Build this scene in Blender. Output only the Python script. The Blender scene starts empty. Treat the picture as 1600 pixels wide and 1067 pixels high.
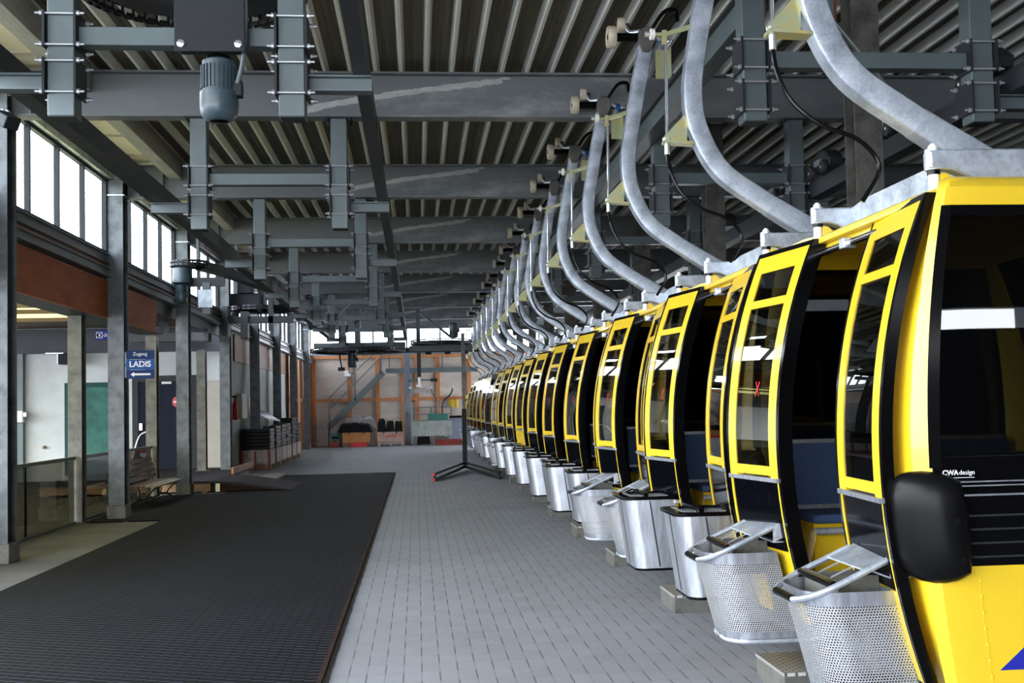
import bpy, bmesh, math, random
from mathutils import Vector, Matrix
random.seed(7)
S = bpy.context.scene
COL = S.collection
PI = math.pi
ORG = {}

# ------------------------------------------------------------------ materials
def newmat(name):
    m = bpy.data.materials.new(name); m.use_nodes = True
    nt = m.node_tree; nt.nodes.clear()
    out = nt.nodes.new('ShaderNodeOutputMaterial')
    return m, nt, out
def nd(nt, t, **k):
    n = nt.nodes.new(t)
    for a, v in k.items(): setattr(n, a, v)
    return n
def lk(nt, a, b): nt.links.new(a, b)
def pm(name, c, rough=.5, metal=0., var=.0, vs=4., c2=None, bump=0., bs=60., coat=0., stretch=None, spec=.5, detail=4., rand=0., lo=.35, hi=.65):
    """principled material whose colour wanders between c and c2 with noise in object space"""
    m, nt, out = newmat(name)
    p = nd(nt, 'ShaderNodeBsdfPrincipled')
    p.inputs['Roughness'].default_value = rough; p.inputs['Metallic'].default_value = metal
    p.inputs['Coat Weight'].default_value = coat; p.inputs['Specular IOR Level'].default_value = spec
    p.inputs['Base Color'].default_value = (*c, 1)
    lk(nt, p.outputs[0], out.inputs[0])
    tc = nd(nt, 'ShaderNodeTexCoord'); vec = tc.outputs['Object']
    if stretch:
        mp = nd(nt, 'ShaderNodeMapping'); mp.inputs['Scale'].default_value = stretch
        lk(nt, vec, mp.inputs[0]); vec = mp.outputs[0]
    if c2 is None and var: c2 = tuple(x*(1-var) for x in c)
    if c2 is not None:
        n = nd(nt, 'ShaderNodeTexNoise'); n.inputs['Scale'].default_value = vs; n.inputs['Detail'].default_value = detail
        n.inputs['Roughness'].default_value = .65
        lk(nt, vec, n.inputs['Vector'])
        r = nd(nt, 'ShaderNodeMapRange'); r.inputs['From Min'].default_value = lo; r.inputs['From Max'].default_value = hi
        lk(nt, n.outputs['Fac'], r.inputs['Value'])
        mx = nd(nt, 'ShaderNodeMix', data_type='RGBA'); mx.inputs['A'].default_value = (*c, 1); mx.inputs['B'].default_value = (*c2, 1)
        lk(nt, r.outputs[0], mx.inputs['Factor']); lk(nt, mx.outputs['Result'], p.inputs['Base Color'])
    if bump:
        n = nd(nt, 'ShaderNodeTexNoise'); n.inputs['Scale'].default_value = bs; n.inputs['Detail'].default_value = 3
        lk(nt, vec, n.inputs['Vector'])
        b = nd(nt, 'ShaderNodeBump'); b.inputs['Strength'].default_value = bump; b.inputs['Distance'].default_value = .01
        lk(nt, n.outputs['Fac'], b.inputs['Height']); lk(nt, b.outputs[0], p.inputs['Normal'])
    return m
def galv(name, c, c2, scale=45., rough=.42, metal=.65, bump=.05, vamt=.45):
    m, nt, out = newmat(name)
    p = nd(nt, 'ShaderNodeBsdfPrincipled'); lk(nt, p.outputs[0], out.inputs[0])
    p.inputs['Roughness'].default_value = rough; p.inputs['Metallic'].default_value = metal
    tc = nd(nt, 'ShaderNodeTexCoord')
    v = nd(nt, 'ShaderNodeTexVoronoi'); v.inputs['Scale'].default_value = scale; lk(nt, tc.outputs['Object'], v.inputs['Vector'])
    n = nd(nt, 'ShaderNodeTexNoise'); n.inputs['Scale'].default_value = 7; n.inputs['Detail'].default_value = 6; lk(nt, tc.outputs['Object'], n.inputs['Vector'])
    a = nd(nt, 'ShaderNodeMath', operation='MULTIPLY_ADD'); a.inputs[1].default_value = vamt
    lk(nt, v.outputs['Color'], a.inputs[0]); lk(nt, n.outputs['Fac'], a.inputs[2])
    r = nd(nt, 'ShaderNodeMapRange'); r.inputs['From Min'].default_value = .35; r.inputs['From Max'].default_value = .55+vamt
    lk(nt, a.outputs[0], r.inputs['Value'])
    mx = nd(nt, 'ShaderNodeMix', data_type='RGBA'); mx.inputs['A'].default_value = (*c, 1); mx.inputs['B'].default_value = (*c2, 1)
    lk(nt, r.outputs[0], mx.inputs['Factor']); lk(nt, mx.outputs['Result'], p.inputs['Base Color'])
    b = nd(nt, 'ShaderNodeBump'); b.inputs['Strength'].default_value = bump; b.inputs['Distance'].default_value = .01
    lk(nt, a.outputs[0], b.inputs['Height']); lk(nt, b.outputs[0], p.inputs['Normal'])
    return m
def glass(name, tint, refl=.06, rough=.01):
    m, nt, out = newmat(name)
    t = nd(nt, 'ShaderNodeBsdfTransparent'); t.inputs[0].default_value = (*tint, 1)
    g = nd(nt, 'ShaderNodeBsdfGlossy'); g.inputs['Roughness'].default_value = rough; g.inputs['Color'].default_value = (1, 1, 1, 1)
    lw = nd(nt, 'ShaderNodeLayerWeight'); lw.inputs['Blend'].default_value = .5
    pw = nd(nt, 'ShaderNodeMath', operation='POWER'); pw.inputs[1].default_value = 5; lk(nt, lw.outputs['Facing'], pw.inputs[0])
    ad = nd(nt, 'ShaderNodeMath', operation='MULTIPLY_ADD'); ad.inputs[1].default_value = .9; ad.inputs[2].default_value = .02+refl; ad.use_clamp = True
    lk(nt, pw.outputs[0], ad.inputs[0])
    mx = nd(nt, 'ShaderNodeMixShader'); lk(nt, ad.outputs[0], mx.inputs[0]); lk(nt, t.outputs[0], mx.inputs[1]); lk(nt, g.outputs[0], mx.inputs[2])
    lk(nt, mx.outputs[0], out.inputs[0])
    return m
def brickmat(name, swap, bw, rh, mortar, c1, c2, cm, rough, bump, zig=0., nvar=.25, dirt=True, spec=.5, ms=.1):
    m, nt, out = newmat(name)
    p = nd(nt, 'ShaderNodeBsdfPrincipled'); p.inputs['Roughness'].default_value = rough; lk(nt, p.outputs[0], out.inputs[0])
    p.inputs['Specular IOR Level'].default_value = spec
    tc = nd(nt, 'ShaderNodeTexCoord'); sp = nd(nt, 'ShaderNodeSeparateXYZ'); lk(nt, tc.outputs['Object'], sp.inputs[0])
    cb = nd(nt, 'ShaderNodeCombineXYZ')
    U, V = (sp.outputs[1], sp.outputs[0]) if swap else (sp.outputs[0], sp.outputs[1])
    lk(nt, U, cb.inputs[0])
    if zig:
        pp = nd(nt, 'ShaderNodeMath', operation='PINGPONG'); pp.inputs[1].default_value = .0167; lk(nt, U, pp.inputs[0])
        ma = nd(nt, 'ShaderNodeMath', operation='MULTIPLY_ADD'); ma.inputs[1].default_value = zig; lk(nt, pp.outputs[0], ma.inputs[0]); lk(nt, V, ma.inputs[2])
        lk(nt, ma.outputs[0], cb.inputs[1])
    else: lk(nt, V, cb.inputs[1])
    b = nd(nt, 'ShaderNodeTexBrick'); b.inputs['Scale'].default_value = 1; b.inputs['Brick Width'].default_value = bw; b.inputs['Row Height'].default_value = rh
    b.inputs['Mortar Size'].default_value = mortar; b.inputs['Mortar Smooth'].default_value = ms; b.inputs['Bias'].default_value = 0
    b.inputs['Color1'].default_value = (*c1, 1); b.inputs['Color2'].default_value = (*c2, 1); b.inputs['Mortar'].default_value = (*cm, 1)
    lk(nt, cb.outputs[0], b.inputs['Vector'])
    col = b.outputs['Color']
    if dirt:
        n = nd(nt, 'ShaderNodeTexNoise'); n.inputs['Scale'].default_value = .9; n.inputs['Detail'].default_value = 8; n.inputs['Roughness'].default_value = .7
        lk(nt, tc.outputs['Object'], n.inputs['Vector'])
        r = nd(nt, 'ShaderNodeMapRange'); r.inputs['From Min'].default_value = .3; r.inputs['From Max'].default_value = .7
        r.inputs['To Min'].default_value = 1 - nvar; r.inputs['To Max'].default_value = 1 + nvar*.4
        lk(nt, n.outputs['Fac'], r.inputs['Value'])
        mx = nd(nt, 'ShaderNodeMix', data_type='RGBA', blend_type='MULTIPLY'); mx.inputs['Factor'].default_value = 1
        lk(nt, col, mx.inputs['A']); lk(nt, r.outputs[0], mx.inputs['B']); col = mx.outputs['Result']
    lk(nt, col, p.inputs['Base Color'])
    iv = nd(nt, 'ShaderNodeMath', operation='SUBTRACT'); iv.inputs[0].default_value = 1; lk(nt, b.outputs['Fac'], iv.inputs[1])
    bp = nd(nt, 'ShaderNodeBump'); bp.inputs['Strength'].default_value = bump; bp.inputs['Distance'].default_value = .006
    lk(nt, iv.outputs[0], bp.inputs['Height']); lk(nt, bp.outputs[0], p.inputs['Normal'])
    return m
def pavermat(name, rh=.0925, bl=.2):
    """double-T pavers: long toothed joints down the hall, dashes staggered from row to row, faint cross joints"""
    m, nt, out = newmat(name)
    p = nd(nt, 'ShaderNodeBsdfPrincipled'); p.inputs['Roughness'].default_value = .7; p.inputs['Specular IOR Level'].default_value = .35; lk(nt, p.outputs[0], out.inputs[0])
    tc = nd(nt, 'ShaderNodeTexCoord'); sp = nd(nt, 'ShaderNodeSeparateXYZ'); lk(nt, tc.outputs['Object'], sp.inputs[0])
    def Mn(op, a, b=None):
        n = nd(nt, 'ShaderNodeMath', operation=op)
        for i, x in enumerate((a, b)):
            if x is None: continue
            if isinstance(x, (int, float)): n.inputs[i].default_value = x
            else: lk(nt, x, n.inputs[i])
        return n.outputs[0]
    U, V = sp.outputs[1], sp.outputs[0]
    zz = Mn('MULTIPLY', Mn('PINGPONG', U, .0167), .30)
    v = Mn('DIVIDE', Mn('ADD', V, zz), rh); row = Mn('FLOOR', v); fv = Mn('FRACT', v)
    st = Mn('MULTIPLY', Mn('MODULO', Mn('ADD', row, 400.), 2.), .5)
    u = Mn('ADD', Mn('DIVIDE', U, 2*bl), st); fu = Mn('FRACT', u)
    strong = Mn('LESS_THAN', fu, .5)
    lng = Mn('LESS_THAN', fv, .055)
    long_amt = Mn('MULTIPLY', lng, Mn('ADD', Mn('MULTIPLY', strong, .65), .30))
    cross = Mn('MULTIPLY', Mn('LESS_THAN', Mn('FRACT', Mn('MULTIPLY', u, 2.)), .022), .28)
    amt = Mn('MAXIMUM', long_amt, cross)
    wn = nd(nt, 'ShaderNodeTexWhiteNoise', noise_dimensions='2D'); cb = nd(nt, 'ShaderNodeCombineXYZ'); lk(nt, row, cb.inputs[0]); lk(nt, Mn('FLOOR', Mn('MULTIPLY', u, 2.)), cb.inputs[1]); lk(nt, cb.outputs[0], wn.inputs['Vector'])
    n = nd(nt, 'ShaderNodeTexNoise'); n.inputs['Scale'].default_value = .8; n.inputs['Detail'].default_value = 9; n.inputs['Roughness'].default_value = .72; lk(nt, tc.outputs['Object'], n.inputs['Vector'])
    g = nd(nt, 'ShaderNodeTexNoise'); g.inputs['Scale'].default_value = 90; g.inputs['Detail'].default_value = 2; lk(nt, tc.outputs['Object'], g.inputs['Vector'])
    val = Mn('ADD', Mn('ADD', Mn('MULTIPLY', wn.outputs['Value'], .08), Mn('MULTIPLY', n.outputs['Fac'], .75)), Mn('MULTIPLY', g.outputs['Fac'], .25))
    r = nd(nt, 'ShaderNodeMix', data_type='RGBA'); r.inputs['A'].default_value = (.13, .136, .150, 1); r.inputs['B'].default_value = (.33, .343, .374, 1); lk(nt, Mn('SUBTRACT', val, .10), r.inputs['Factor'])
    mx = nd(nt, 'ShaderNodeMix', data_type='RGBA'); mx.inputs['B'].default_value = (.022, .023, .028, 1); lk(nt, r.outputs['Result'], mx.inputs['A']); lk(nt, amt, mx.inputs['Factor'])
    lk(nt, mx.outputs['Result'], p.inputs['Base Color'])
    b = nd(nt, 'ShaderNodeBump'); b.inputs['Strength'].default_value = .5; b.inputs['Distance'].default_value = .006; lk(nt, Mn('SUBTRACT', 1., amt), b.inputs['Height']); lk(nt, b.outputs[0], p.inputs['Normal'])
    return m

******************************

→ SHORT TASK
Pick out the lines above containing the word "ShaderNodeBump", then copy them.

→ EXERCISE ANSWER
        b = nd(nt, 'ShaderNodeBump'); b.inputs['Strength'].default_value = bump; b.inputs['Distance'].default_value = .01
    b = nd(nt, 'ShaderNodeBump'); b.inputs['Strength'].default_value = bump; b.inputs['Distance'].default_value = .01
    bp = nd(nt, 'ShaderNodeBump'); bp.inputs['Strength'].default_value = bump; bp.inputs['Distance'].default_value = .006
    b = nd(nt, 'ShaderNodeBump'); b.inputs['Strength'].default_value = .5; b.inputs['Distance'].default_value = .006; lk(nt, Mn('SUBTRACT', 1., amt), b.inputs['Height']); lk(nt, b.outputs[0], p.inputs['Normal'])